Thus the role of installations must also change. There was a time when we relied on our installations primarily for force generation and to a lesser degree force projection. It was a place to rest and refit before returning forward. Now, a defender must be able to repel an attack while providing the opportunity for a counter—potentially fighting through a contest without assistance from the midfielders or strikers. Perhaps those attacks are small UAS intrusions or swarm attacks or long-range missile attacks. Perhaps they are attacks against the communications network or the utilities infrastructure. Installations must be able to sense and make sense of those attacks and defeat the threat using both kinetic and non-kinetic responses without unduly reducing the capacity of our offense. Consistent with the themes in Talent Management 2030, we must build a team that strikes an appropriate balance of the offense and defense as well as develop players, both Marines and civilians, who can take to the field, fight, and win.
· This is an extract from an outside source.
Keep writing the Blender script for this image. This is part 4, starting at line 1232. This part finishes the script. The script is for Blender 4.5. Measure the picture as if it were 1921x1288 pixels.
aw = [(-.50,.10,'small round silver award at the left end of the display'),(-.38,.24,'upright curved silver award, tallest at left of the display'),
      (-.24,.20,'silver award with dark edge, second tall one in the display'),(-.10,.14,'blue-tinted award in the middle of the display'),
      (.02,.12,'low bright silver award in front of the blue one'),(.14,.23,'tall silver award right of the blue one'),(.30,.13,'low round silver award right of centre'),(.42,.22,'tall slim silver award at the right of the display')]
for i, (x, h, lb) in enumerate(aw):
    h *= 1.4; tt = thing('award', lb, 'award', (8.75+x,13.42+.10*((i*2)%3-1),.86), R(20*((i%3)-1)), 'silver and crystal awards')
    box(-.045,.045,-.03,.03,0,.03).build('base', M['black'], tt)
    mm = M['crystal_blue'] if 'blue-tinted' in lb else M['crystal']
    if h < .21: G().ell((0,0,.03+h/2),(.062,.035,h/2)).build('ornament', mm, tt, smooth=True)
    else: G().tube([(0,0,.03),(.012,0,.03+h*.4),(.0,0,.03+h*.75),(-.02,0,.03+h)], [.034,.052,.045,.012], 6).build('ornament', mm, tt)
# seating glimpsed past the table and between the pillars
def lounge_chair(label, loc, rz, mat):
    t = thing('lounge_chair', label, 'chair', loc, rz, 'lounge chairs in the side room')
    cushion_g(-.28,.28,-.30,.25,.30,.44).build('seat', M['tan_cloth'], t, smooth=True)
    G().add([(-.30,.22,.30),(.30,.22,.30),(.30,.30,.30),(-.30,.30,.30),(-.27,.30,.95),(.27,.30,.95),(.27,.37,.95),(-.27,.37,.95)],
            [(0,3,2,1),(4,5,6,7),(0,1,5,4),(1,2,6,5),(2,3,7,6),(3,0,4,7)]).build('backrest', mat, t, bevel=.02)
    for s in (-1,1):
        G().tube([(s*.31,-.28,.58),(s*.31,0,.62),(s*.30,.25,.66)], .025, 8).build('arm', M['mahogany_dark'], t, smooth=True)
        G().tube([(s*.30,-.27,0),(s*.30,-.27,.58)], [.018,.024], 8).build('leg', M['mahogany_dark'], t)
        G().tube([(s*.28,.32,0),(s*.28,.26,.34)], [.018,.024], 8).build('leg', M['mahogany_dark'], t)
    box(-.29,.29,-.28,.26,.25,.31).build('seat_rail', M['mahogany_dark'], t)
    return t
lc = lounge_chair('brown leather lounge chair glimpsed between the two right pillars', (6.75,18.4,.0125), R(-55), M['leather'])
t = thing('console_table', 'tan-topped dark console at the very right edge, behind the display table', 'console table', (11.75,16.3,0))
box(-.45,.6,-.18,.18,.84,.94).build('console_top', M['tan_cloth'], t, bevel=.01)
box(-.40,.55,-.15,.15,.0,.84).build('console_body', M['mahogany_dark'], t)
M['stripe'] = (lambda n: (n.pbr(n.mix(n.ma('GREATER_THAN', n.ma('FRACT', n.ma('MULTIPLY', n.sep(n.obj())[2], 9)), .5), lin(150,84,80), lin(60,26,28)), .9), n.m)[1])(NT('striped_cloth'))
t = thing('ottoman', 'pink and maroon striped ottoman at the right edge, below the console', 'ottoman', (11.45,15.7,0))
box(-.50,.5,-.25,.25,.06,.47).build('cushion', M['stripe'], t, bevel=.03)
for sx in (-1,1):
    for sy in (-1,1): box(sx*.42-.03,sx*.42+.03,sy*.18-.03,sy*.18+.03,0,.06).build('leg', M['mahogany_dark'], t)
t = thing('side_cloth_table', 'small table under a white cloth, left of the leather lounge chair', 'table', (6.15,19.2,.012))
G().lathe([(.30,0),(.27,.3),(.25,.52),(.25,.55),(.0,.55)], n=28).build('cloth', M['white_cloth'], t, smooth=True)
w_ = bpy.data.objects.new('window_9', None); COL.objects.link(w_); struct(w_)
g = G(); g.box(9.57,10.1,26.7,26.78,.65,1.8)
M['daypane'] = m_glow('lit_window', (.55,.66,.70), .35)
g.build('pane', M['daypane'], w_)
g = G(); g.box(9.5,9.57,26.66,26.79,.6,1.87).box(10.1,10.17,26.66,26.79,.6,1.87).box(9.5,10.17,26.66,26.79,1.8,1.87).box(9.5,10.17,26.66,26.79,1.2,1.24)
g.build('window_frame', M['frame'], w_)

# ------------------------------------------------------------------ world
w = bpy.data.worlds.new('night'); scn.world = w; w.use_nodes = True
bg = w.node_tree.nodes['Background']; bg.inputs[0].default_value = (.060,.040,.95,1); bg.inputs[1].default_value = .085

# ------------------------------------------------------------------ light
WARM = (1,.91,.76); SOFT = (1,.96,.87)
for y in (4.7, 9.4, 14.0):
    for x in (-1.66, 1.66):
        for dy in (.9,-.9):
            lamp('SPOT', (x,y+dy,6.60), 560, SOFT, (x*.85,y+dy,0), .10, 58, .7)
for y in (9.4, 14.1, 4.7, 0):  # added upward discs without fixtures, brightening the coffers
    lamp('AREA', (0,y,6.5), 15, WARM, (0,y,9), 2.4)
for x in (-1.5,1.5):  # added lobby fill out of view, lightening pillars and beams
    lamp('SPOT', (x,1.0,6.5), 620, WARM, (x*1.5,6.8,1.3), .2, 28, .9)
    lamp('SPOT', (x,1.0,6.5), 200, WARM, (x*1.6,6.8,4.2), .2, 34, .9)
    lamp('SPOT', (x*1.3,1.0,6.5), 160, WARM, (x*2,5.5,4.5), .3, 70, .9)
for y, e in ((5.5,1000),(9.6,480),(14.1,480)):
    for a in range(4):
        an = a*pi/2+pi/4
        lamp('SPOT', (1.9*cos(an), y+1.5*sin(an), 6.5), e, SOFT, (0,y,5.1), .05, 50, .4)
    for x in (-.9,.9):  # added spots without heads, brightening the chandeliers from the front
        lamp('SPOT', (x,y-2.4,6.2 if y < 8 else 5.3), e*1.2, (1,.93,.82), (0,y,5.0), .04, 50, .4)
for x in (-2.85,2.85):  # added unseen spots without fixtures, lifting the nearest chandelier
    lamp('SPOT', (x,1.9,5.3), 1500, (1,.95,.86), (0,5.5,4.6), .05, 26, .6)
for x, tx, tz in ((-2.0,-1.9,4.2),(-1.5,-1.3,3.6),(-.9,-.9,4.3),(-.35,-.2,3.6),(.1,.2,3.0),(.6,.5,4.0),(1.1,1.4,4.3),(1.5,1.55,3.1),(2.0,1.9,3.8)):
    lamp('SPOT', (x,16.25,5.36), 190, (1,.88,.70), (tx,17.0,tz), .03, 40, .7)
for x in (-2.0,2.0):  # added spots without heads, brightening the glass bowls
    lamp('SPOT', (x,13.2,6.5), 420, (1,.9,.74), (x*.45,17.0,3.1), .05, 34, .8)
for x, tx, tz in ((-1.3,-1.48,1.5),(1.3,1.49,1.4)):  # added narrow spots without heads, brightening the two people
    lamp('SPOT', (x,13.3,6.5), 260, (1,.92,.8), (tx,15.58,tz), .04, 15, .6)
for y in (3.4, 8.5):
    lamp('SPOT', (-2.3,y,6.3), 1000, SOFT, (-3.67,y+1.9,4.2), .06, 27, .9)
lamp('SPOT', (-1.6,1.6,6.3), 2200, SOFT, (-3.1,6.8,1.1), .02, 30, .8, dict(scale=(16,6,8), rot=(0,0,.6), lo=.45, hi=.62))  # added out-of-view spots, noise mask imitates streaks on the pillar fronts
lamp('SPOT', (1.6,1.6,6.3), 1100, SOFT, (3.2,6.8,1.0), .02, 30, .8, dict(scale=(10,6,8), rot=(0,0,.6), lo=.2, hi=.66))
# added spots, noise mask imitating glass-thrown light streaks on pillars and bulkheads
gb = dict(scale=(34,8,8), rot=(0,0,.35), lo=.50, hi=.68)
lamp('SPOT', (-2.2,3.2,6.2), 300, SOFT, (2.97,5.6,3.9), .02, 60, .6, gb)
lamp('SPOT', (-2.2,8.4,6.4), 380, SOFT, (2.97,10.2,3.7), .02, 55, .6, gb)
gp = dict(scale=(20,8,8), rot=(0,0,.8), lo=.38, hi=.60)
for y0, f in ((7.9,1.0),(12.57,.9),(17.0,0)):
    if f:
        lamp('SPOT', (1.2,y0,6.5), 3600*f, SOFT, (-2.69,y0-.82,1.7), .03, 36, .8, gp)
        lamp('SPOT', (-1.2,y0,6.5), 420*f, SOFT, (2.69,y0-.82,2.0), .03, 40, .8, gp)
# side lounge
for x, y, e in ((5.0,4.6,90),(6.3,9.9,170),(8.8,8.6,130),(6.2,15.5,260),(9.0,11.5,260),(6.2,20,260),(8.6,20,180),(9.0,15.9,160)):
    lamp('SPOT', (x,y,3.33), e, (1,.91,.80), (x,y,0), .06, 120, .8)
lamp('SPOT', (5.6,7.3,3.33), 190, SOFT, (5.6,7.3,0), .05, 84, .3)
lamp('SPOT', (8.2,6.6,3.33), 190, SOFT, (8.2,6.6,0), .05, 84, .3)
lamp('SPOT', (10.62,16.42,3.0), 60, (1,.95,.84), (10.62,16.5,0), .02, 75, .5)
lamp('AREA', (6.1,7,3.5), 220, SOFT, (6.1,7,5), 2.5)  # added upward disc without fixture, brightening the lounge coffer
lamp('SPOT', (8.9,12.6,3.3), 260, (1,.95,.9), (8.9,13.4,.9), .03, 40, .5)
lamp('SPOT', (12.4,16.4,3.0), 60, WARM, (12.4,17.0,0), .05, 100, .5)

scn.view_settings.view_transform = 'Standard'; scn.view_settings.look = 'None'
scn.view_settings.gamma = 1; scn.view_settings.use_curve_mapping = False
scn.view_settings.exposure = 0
A strong defense will not only secure and protect the goal but will create opportunities to generate and sustain the attack. It is out of the defense that the ball is projected forward and the beginnings of the attack are generated. If our opponent is pressing us, it may take time—we will have to distribute the ball quickly, moving it around, often back and forth between the defense and the midfielders, looking for the opening to be able to move forward and press into the opponent’s final third. Our FMFs are the offense. They move forward, operating out of expeditionary advanced bases, constantly exercising, training, deploying, redeploying—always sensing, probing, and conducting reconnaissance to understand where the opponent’s weaknesses and vulnerabilities are. At the point of the attack, forces like the Marine Littoral Regiment are ready, waiting for the moment, and sensing the opportunity to find the opening to strike or to lay the ball off and create an opening to attack elsewhere. They are supported and sustained by MEF units transitioning between the installations and advanced naval bases forward into the opponent’s side to initiate, reinforce, or sustain attacks while at the same time always being prepared to support and reinforce the defense if under attack.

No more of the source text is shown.